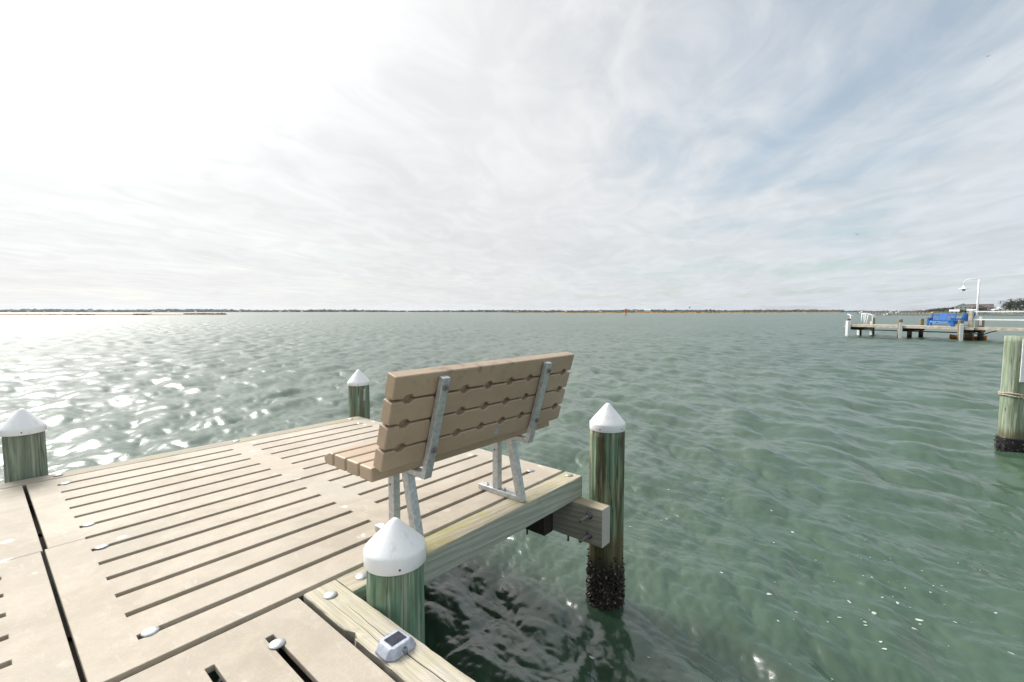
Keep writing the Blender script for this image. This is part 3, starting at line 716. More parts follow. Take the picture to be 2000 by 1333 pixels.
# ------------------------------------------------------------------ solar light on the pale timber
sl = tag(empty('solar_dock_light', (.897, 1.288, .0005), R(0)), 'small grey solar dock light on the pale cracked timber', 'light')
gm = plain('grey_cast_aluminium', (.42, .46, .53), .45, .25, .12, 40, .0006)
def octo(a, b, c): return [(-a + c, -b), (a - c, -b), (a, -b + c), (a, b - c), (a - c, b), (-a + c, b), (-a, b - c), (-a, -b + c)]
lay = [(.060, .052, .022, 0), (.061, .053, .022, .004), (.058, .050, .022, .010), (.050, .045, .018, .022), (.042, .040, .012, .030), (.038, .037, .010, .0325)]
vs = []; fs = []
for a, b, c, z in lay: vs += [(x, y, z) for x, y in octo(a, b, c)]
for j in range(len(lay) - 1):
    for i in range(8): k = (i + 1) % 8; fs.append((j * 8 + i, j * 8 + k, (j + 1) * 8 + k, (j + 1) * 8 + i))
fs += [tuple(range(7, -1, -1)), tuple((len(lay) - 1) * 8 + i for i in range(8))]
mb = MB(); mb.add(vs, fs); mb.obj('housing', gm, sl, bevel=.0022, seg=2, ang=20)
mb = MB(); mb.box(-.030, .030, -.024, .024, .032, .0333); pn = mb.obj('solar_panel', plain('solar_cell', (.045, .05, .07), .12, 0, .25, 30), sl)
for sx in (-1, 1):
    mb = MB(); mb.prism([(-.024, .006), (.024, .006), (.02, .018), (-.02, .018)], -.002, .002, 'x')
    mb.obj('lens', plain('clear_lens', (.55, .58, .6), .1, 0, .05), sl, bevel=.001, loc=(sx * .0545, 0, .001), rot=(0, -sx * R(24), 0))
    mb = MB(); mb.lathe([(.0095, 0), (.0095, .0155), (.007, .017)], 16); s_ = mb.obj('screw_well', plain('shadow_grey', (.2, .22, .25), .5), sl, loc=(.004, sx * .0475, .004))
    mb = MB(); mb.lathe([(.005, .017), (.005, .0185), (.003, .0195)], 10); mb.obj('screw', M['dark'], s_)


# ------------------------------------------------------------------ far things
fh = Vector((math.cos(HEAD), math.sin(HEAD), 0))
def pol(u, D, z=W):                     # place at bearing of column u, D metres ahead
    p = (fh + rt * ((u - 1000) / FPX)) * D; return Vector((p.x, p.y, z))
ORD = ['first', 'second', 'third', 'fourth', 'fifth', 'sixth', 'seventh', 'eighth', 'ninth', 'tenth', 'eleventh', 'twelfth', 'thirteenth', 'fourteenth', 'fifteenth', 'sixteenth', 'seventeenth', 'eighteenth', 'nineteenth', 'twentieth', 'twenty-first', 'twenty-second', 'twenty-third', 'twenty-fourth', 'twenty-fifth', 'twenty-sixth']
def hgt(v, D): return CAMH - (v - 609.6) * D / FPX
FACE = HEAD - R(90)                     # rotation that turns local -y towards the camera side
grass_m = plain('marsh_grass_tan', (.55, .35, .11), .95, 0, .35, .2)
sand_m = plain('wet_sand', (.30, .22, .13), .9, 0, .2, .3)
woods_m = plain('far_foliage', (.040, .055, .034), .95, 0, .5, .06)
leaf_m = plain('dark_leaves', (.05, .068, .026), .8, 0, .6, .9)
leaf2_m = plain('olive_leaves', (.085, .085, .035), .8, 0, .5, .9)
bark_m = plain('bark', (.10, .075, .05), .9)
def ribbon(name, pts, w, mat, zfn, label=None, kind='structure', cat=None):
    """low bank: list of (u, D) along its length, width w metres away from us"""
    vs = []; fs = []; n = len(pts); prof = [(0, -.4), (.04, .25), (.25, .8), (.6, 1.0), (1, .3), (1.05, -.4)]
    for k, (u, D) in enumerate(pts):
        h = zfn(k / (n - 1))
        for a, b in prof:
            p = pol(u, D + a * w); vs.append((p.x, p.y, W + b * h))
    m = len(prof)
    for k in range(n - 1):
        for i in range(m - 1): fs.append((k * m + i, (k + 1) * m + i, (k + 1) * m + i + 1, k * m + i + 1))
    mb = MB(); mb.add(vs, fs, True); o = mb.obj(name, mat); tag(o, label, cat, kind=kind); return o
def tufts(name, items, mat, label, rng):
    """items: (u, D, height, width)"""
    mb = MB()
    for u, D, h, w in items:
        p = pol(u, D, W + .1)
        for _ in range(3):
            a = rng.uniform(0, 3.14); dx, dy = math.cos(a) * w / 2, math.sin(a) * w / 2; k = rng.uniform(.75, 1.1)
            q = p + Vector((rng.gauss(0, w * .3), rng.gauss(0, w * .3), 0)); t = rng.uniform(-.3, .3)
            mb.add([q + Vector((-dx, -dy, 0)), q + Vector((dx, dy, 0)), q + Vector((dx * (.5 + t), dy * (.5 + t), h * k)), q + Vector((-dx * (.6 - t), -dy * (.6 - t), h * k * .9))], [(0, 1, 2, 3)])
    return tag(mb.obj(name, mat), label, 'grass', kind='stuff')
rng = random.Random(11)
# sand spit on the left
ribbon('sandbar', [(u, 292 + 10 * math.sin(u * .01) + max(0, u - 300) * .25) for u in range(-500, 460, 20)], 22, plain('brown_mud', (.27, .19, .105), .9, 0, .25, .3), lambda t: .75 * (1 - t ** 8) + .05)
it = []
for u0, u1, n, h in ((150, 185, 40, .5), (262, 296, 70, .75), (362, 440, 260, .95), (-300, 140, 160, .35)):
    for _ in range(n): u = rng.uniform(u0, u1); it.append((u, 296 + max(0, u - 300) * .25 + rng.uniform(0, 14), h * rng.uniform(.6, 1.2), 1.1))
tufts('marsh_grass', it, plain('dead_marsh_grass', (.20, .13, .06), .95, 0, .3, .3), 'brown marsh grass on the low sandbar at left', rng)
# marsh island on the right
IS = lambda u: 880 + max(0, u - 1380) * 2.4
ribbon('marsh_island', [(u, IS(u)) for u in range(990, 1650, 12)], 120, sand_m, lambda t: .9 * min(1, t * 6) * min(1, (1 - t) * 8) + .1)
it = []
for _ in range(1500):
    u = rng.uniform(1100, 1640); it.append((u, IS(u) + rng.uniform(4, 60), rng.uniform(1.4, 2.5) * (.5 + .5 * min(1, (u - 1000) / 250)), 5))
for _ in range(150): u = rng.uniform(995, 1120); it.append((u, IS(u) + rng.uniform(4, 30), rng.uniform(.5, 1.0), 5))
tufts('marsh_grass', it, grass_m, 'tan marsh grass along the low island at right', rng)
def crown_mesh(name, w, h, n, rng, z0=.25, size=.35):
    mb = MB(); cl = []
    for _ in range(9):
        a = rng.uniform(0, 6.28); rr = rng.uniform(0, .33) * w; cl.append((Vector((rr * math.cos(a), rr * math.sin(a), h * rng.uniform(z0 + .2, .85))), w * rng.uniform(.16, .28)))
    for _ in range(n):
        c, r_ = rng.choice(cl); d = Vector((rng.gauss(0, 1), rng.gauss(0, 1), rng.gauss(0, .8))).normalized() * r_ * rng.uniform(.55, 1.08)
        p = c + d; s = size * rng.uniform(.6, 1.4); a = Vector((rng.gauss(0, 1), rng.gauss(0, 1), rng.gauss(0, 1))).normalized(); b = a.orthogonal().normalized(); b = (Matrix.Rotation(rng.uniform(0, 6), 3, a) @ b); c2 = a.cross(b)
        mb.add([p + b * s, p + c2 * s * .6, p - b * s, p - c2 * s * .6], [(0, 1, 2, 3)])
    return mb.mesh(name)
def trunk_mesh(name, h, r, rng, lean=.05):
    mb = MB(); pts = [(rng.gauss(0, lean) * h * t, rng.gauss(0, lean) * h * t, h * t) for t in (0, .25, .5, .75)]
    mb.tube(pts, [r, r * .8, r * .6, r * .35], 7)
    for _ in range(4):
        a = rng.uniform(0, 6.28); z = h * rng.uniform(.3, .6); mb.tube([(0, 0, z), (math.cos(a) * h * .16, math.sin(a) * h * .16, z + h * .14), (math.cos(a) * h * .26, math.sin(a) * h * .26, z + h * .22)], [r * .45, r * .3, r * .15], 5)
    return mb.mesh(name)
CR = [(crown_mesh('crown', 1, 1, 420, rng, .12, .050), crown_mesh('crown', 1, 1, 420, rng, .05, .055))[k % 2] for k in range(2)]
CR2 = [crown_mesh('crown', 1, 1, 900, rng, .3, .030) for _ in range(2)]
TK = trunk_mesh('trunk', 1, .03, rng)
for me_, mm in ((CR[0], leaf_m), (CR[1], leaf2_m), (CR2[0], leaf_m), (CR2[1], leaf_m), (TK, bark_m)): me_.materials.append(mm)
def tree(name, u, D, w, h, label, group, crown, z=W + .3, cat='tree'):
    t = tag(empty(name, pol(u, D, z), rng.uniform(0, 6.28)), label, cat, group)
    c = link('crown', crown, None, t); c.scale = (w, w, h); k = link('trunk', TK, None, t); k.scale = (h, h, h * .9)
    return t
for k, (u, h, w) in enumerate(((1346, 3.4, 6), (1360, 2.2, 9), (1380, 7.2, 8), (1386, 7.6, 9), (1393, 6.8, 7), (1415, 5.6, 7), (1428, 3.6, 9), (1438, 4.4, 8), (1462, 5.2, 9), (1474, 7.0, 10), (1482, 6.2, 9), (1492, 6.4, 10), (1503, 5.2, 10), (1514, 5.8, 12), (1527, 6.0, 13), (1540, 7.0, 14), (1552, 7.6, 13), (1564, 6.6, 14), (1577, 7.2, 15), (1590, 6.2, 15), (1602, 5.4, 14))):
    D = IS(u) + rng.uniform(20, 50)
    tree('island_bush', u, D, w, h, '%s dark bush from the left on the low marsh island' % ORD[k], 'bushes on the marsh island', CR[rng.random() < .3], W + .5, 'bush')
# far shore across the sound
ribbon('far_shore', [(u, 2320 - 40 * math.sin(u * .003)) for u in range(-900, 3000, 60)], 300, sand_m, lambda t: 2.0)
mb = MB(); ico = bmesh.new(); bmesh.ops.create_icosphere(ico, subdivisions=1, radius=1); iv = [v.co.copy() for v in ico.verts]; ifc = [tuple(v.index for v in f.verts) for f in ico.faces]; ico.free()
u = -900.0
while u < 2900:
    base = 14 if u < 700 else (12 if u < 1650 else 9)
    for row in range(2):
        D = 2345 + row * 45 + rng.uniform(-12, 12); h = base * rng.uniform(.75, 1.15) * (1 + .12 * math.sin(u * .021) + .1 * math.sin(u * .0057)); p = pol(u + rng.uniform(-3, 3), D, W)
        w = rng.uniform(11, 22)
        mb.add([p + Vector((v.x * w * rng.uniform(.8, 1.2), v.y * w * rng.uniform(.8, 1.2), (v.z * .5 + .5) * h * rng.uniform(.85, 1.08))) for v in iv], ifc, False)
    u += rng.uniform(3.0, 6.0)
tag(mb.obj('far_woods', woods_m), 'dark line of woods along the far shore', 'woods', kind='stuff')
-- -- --
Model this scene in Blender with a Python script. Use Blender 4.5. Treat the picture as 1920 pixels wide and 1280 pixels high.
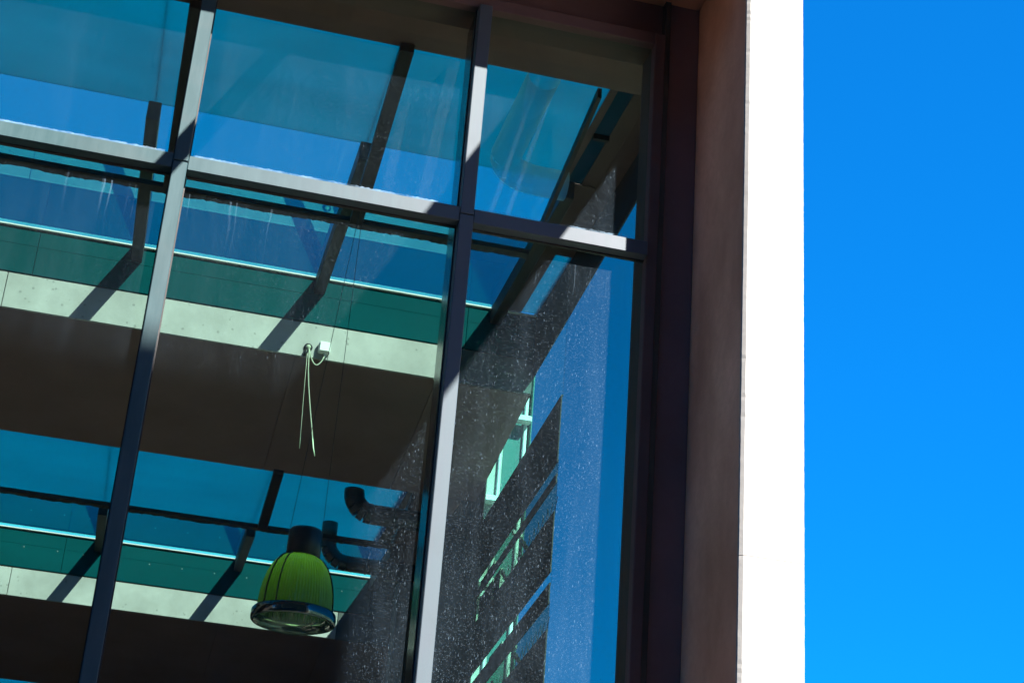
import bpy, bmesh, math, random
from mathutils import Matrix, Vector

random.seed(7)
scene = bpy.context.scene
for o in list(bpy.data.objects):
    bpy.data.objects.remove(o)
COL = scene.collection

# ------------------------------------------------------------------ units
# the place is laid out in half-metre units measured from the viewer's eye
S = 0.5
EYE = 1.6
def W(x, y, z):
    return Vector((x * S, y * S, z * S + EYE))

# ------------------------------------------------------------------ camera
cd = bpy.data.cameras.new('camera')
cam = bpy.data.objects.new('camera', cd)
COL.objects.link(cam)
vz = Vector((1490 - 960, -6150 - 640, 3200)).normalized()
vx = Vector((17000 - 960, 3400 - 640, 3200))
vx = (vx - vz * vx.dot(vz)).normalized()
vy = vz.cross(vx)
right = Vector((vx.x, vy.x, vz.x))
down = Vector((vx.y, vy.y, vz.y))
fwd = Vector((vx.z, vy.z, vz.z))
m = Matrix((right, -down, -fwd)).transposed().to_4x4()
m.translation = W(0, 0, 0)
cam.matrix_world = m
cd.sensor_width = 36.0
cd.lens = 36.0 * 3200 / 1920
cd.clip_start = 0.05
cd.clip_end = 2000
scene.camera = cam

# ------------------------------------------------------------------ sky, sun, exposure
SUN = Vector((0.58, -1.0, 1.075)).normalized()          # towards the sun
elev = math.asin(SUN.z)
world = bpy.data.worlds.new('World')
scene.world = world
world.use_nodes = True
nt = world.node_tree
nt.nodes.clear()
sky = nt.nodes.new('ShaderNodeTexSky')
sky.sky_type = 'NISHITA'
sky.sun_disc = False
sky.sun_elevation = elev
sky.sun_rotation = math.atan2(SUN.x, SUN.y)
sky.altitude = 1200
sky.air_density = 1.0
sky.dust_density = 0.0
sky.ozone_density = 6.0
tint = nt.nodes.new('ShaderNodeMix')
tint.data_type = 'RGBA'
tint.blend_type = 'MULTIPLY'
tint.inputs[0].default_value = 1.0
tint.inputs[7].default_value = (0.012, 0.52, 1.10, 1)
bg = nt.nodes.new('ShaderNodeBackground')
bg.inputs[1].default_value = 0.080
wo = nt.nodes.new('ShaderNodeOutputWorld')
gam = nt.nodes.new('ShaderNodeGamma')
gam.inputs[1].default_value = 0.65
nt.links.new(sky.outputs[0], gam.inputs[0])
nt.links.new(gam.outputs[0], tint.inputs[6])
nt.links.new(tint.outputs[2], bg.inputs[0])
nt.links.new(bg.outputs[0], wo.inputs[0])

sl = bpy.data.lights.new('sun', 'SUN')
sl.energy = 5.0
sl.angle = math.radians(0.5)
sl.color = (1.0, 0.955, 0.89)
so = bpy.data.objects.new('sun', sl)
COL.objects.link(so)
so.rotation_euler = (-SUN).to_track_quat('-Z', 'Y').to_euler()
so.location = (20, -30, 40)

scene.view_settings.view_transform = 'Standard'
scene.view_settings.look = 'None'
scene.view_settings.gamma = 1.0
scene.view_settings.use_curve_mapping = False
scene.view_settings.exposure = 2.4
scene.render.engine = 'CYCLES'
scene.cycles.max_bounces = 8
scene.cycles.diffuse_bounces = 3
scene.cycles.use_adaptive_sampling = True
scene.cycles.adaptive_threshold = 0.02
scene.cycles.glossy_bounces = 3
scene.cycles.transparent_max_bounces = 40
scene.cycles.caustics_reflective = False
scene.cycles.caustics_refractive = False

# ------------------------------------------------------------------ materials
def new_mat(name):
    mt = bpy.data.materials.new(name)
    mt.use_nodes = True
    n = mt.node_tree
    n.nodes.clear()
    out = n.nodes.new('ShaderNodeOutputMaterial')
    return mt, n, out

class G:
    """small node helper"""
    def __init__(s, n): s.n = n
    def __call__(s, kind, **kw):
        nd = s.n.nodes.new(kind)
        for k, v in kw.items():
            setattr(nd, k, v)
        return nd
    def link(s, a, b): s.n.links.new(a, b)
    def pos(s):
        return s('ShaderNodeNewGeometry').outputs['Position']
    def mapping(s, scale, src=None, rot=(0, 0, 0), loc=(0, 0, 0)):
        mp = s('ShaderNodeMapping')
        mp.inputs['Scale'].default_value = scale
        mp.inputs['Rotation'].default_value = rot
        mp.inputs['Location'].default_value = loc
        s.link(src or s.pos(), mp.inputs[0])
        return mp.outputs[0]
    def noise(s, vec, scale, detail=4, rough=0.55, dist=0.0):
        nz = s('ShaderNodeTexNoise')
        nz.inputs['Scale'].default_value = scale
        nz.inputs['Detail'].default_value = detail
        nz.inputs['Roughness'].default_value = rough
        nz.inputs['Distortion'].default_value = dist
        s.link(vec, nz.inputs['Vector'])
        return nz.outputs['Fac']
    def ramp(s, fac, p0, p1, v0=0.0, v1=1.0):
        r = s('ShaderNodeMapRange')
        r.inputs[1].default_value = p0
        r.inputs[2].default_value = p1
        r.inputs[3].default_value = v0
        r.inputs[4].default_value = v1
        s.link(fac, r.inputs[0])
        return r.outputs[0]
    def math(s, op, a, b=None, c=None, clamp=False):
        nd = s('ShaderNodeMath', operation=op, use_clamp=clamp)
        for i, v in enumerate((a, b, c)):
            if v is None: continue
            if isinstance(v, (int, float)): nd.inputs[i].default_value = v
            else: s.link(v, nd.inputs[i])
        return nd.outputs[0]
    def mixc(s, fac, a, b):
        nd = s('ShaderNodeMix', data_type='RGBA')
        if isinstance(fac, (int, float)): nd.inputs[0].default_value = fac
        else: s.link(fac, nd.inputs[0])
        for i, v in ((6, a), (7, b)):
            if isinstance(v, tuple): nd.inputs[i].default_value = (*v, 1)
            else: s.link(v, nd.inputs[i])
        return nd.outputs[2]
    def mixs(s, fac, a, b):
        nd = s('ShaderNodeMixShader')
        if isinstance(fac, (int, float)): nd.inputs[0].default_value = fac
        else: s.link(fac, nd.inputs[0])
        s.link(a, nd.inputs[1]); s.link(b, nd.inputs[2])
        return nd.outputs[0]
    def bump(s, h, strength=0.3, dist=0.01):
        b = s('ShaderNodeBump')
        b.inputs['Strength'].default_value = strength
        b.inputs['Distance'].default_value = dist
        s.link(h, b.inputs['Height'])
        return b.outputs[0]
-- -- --
__WHAT IS REQUIRED__.
Your task is to transcribe exactly the lines starting at the line that contains "Model this scene" and ending at the line that contains "return Vector((x *", both included. Leave out the pictures.

__RESPONSE TO THIS TASK__.
Model this scene in Blender with a Python script. Use Blender 4.5. Treat the picture as 1920 pixels wide and 1280 pixels high.
import bpy, bmesh, math, random
from mathutils import Matrix, Vector

random.seed(7)
scene = bpy.context.scene
for o in list(bpy.data.objects):
    bpy.data.objects.remove(o)
COL = scene.collection

# ------------------------------------------------------------------ units
# the place is laid out in half-metre units measured from the viewer's eye
S = 0.5
EYE = 1.6
def W(x, y, z):
    return Vector((x * S, y * S, z * S + EYE))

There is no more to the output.